I found this on a forum where I was telling nintendo fanboys not to expect ds online anytime soon.
False. Nintendo could use the DS hardware, specifically the RAM, to allow other players (in the region, for it is always faster the closer you are to the other person with which you are making a connection) information to be automatically sent (through developed software such as an onboard ROM chip like that of the BIOS of a computer) from system to system. This would therefore make it possible to attain a player "Buddy List" if you will of people who are currently online and ready to go. Such a list would therefore have to be specific to the current game being played so that the users DS would not have to search through multiple persons playing miscellaneous games irrelevant to the person wanting to connect (an example being that a person playing "Metroid: Hunters" doesnt need to know, nor waste the time to load the required information, of a person looking for someone to play Mario: 64x4 with). No server would need be involved as you would be creating a P2P network were data is simultaneously sent from person to person without any interaction from a server or database computer, the only difference being that this would involve a mobile gaming device that happens to be wireless (a perfect example of this being mobile-phone gaming, such as the N-Gage). Thank you, thank you very much. NEXT!
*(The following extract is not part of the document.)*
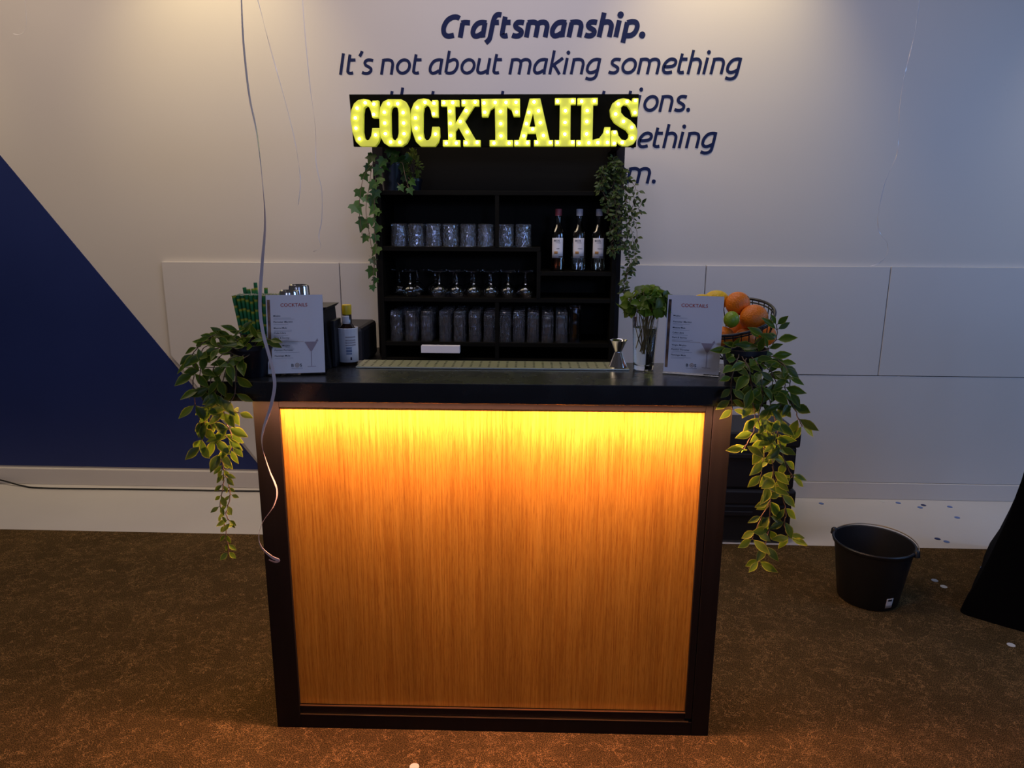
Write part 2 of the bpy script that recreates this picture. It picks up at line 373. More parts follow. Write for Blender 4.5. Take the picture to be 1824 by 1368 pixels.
GL = {  # monoline humanist italic drawn stroke by stroke: advance, strokes, dots
 'I': (.27, [[(.12,0),(.12,.69)]], []), '\u2019': (.20, [[(.13,.76),(.12,.70),(.07,.59)]], []), ' ': (.23, [], []),
 't': (.37, [[(.09,.65),(.09,.16),(.12,.07),(.20,.045),(.29,.06)], [(.09,.475),(.31,.475)]], []),
 's': (.43, [[(.37,.455),(.27,.475),(.15,.465),(.09,.39),(.13,.31),(.25,.25),(.335,.19),(.335,.10),(.25,.045),(.13,.045),(.04,.075)]], []),
 'n': (.54, [[(.08,0),(.08,.455)], [(.035,.455),(.14,.472),(.26,.475),(.37,.44),(.425,.34),(.43,.24),(.43,0)]], []),
 'o': (.57, [[(.28+.215*math.cos(2*PI*k/20), .26+.215*math.sin(2*PI*k/20)) for k in range(21)]], []),
 'a': (.56, [[(.48,.455),(.32,.475),(.17,.43),(.075,.29),(.075,.13),(.16,.045),(.28,.06),(.39,.13)], [(.43,.47),(.43,.10),(.45,0)]], []),
 'b': (.55, [[(.08,.76),(.08,.06)], [(.08,.065),(.20,.042),(.34,.07),(.43,.18),(.445,.34),(.38,.455),(.26,.478),(.08,.40)]], []),
 'u': (.55, [[(.07,.52),(.065,.22),(.09,.09),(.18,.045),(.28,.06),(.40,.12)], [(.43,.52),(.43,.10),(.45,0)]], []),
 'm': (.84, [[(.08,0),(.08,.455)], [(.035,.455),(.14,.472),(.25,.475),(.35,.43),(.395,.34),(.40,.24),(.40,0)], [(.38,.40),(.46,.46),(.57,.475),(.67,.44),(.725,.34),(.73,.24),(.73,0)]], []),
 'k': (.50, [[(.08,0),(.08,.76)], [(.43,.52),(.11,.27)], [(.15,.29),(.25,.20),(.42,0)]], []),
 'i': (.25, [[(.08,0),(.08,.52)]], [(.08,.69)]),
 'g': (.56, [[(.48,.455),(.32,.475),(.17,.43),(.075,.29),(.075,.13),(.16,.055),(.28,.06),(.41,.12)], [(.43,.47),(.43,.05),(.40,-.09),(.31,-.15),(.19,-.155),(.07,-.12)]], []),
 'h': (.54, [[(.08,0),(.08,.76)], [(.08,.44),(.20,.475),(.32,.465),(.41,.38),(.43,.26),(.43,0)]], []),
 'e': (.52, [[(.09,.235),(.24,.235),(.38,.26),(.455,.33),(.43,.43),(.32,.478),(.19,.45),(.09,.33),(.07,.19),(.12,.08),(.23,.04),(.40,.07)]], []),
 'C': (.60, [[(.58,.60),(.48,.645),(.34,.64),(.19,.56),(.10,.40),(.09,.24),(.16,.10),(.30,.045),(.48,.075)]], []),
 'r': (.39, [[(.08,0),(.08,.455)], [(.035,.455),(.16,.475),(.33,.462)]], []),
 'f': (.37, [[(-.02,-.17),(.08,-.06),(.10,.10),(.11,.50),(.15,.66),(.24,.72),(.35,.705)], [(.11,.475),(.31,.475)]], []),
 'p': (.56, [[(.08,.46),(.08,-.18)], [(.08,.445),(.22,.477),(.37,.455),(.45,.34),(.43,.17),(.33,.065),(.20,.042),(.08,.07)]], []),
 'c': (.46, [[(.42,.455),(.30,.475),(.17,.43),(.08,.30),(.07,.16),(.15,.06),(.26,.042),(.38,.07)]], []),
 'x': (.48, [[(.06,.52),(.42,0)], [(.42,.52),(.05,0)]], []), '.': (.25, [], [(.09,.06)])}
def wall_text(body, pl, pr, pb, pt, wt=.098):
    a = UY(pl, pb, WY-.0015); b_ = UY(pr, pb, WY-.0015); c_ = UY(pl, pt, WY-.0015); sh = .20; adv = 0; S = []; D = []
    for ch in body:
        w_, st, dt = GL[ch]; w_ += (wt-.098)*.5
        for q in st: S.append([(adv+x+sh*z, z) for x, z in (smooth_path([(x, z, 0) for x, z in q], 5) if len(q) > 2 else [Vector((x, z, 0)) for x, z in q]) for x, z in [(x, z)]] if False else [(adv+p[0]+sh*p[1], p[1]) for p in (smooth_path([(x, z, 0) for x, z in q], 5) if len(q) > 2 else q)])
        D += [(adv+x+sh*z, z) for x, z in dt]; adv += w_
    x0 = min(x for q in S+[D or [(9, 9)]] for x, z in q)-wt/2; x1 = max(x for q in S+[D or [(-9, 9)]] for x, z in q)+wt/2
    kx = (b_.x-a.x)/(x1-x0); kz = (c_.z-a.z)/.69; b = MB()
    P = lambda x, z: Vector((a.x+(x-x0)*kx, WY-.0015, a.z+z*kz))
    for i_, q in enumerate(S): b.ribbon([P(*p)-Vector((0, .00004*(i_ % 4), 0)) for p in q], wt*(kx+kz)/2, None, (0, -1, 0), .0012)
    for x, z in D:
        n = 20; r_ = wt*.66; o_ = P(x, z); vs = [o_+Vector((r_*kx*math.cos(2*PI*k/n), y_, r_*kz*math.sin(2*PI*k/n))) for y_ in (-.0012, .0012) for k in range(n)]
        b.add(vs, [tuple(range(n))[::-1], tuple(range(n, 2*n))]+[(k, (k+1) % n, n+(k+1) % n, n+k) for k in range(n)])
    return b.build('lettering', m_letter, wall)
wall_text('Craftsmanship.', 786, 1148, 67, 28, .165)
wall_text('It\u2019s not about making something', 604, 1322, 133, 95)
wall_text('that meets expectations.', 692, 1228, 199, 160)
wall_text('making something', 864, 1278, 263, 225)
wall_text('them.', 1039, 1167, 326, 288)

# thin black cable along the base of the wall
pts = [UZ(-60, 845, .004)+Vector((0, 0, 0)), UZ(0, 857, .006), UZ(40, 865, .006), UZ(80, 869, .006), UZ(240, 871, .006), UZ(460, 874.5, .006), UZ(640, 876, .006)]
pts = [Vector((p.x, min(p.y, 3.806), .005)) for p in pts]
pts[0] = Vector((-3.35, 3.806, .05)); pts[1] = Vector((-3.14, 3.806, .028))
tag(MB().tube(smooth_path(pts, 8), .0045, 8).build('power_cable', m_cable, smooth=True), 'thin black cable running along the white floor strip under the wall', 'cable')

# ---------------------------------------------------------------- bar counter
BX, BY, BR = -.122, 1.858, R_(.697)
bar = thing('bar_counter', 'portable black bar counter with lit oak-veneer front panel and overhanging top', 'bar counter', (BX, BY, 0), BR)
BM = MAT[bar.name]
def bl(mb): mb.v = [BM @ x for x in mb.v]; return mb
H = 1.047; W2 = .651
bl(MB().box(-W2, -.579, 0, .03, 0, H)).build('front_stile', m_black, bar, bevel=.0015)
bl(MB().box(.600, W2, 0, .03, 0, H)).build('front_stile', m_black, bar, bevel=.0015)
bl(MB().box(.579, .5985, .0005, .03, .058, H)).build('inner_stile', m_black, bar, bevel=.001)
bl(MB().box(-.579, .579, 0, .03, 1.006, H)).build('top_rail', m_black, bar, bevel=.0015)
bl(MB().box(-.579, .60, 0, .03, 0, .046)).build('bottom_rail', m_black, bar, bevel=.002)
bl(MB().box(-.579, .579, .003, .03, .048, .074)).build('lower_bead', m_black, bar, bevel=.003)
bl(MB().box(-.579, .579, .0015, .006, .0745, .0765)).build('metal_bead', m_gold, bar)
bl(MB().box(-.579, .590, -.0004, .006, .0462, .0475)).build('metal_bead', m_gold, bar)
bl(MB().box(-.579, .579, .010, .020, .0767, 1.006)).build('front_panel', m_wood, bar)
bl(MB().box(-W2, -W2+.018, .03, .25, 0, H)).build('side_panel', m_black, bar, bevel=.001)
bl(MB().box(W2-.018, W2, .03, .25, 0, H)).build('side_panel', m_black, bar, bevel=.001)
bl(MB().box(-.742, .706, -.100, .205, H, 1.0995)).build('counter_top', m_top, bar, bevel=.002)
bl(MB().box(-.63, .63, -.056, -.044, H-.0025, H+.001)).build('led_strip', m_led, bar)
LP = BM @ Vector((0, -.050, H-.004)); LT = LP + Vector((0, -math.sin(R_(20)), -math.cos(R_(20))))
led = area('led_strip_light', LP, LT, 1.26, 29, (1, .44, .25), .012)
for sx_ in (-.680, .676):
    bl(MB().box(sx_-.006, sx_+.006, -.04, .19, H-.0025, H+.001)).build('led_strip', m_led, bar)
    q_ = BM @ Vector((sx_, .065, H-.004)); area('led_strip_light', q_, q_-Vector((0, 0, 1)), .012, 4.2, (1, .52, .17), .25)

# drip mat
mt = thing('drip_tray', 'long perforated steel drip tray on the back edge of the counter', 'tray', (BX, BY, 1.1), BR)
bl(MB().box(-.385, .382, .085, .188, 1.1, 1.1045)).build('plate', m_mat_st, mt, bevel=.001)
b = MB()
for i in range(30):
    x = -.368+i*.0255
    for k in range(5): b.box(x-.003, x+.003, .097+k*.0185, .103+k*.0185, 1.1046, 1.10475)
bl(b).build('slots', m_slot, mt)

# ---------------------------------------------------------------- menu stands
def menu(blp, brp, tilt, label, zt=1.1):
    B0 = UZ(*blp, 1.1); B1 = UZ(*brp, 1.1); X = (B1-B0).normalized(); c = (B0+B1)/2; wd = .148; hh = .208
    rz = math.atan2(X.y, X.x); t0 = thing('menu_stand', label, 'menu', (c.x, c.y, 1.1), rz); M0 = MAT[t0.name]
    ti = R_(tilt); Z = Vector((0, math.sin(ti), math.cos(ti))); N = Vector((0, -math.cos(ti), math.sin(ti)))
    def L(x, z, d=0): return M0 @ (Vector((x, 0, .006)) + Z*z + N*d)
    def sheet(x0, x1, z0, z1, d0, d1):
        m_ = MB(); P = [L(x, z, d) for d in (d0, d1) for x, z in ((x0, z0), (x1, z0), (x1, z1), (x0, z1))]
        return m_.add(P, [(0,3,2,1),(4,5,6,7),(0,1,5,4),(1,2,6,5),(2,3,7,6),(3,0,4,7)])
    h = wd/2
    foot = MB(); foot.add([M0 @ Vector(p) for p in ((-h, -.004, 0), (h, -.004, 0), (h, .075, 0), (-h, .075, 0), (-h, -.004, .003), (h, -.004, .003), (h, .075, .003), (-h, .075, .003))], [(0,3,2,1),(4,5,6,7),(0,1,5,4),(1,2,6,5),(2,3,7,6),(3,0,4,7)])
    foot.v += []; sheet_b = sheet(-h, h, -.003, hh+.002, -.0022, -.0008); o = len(foot.v)
    foot.add(sheet_b.v, sheet_b.f); foot.build('acrylic_holder', m_acr, t0)
    ps = sheet(-h+.001, h-.001, 0, hh, -.0006, 0).build('menu_sheet', m_paper, t0)
    sheet(-h+.004, -h+.0115, .012, hh-.012, .0001, .0004).build('photo_strip', m_photo, ps)
    xd = M0.to_3x3() @ Vector((1, 0, 0)); zd = M0.to_3x3() @ Z
    def tx(name, s_, m_, x, z, cap, width=None, bold=.0, al='LEFT'):
        return text_mesh(name, s_, m_, ps, L(x, z, .0005), xd, zd, width=width, cap=cap, bold=bold, align=al)
    tx('heading', 'COCKTAILS', m_head, -.036, hh-.031, .0095, .069, .012)
    items = ['Mojito', 'Pornstar Martini', 'Moscow Mule', 'Cuba Libre', 'Dark & Stormy', 'Virgin Mojito', 'Passion Pornstar', 'Flamingo Mule']
    zs = [.151, .135, .119, .1055, .0925, .072, .060, .045]
    for s_, z in zip(items, zs):
        tx('item_name', s_, m_ink, -.055, z, .0042, len(s_)*.0030, .012)
        ln = MB()
        q = sheet(-.055, -.055+.035+.03*rng.random(), z-.0045, z-.0038, .0001, .0003); ln.add(q.v, q.f)
        if rng.random() < .5: q = sheet(-.055, -.055+.05*rng.random()+.02, z-.0075, z-.0069, .0001, .0003); ln.add(q.v, q.f)
        ln.build('description_line', m_grey, ps)
    sheet(-.055, .020, .0835, .0842, .0001, .0003).build('divider_line', m_gold_ink, ps)
    tx('logo_letter', 'B', m_ink, -.0135, .017, .0085, None, .02); tx('logo_letter', 'S', m_ink, .0085, .017, .0085, None, .02)
    rg = MB()
    for r_, w_ in ((.0052, .0011), (.0030, .0008), (.0010, .0010)):
        pr = [(r_-w_/2, 0), (r_+w_/2, 0)]; n = 24; vs = []; fs = []
        for rr_, _ in pr:
            for k in range(n): vs.append(L(.0015+rr_*math.cos(2*PI*k/n), .0212+rr_*math.sin(2*PI*k/n), .0006))
        fs = [(k, (k+1) % n, n+(k+1) % n, n+k) for k in range(n)]; rg.add(vs, fs)
    rg.build('logo_ring', m_gold_ink, ps)
    sheet(-.0135, .0155, .0125, .0137, .0001, .0003).build('logo_line', m_grey, ps)
    # pale martini glass picture
    g_ = MB()
    for poly in ([(.022, .083), (.056, .083), (.041, .058), (.037, .058)], [(.0382, .058), (.0398, .058), (.0398, .018), (.0382, .018)], [(.028, .016), (.050, .016), (.050, .0175), (.028, .0175)], [(.050, .083), (.056, .092), (.058, .084)]):
        g_.add([L(x, z, .0003) for x, z in poly], [tuple(range(len(poly)))])
    g_.build('cocktail_picture', m_drink, ps)
    return t0
menu((478, 670), (580, 667), 11, 'white cocktail menu card in clear stand, left end of counter by the straws')
menu((1181, 665), (1280, 672), 5, 'white cocktail menu card in clear stand in front of the fruit basket')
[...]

Wow, let me quote "A good peer to peek network requires lots of clients to function correctly"... I have a P2P network set up in my house with four computers, usually only two of which are always online. You seem to have no idea what you are talking about. All you need in order to set up a fully functional P2P network is two computers networked together... thats it, just two. In relation to speed, yes it would be slow if the P2P network were based over a huge area, thats why it would be localized to major cities and states (where there are no or few big cities). Wrong again my friend.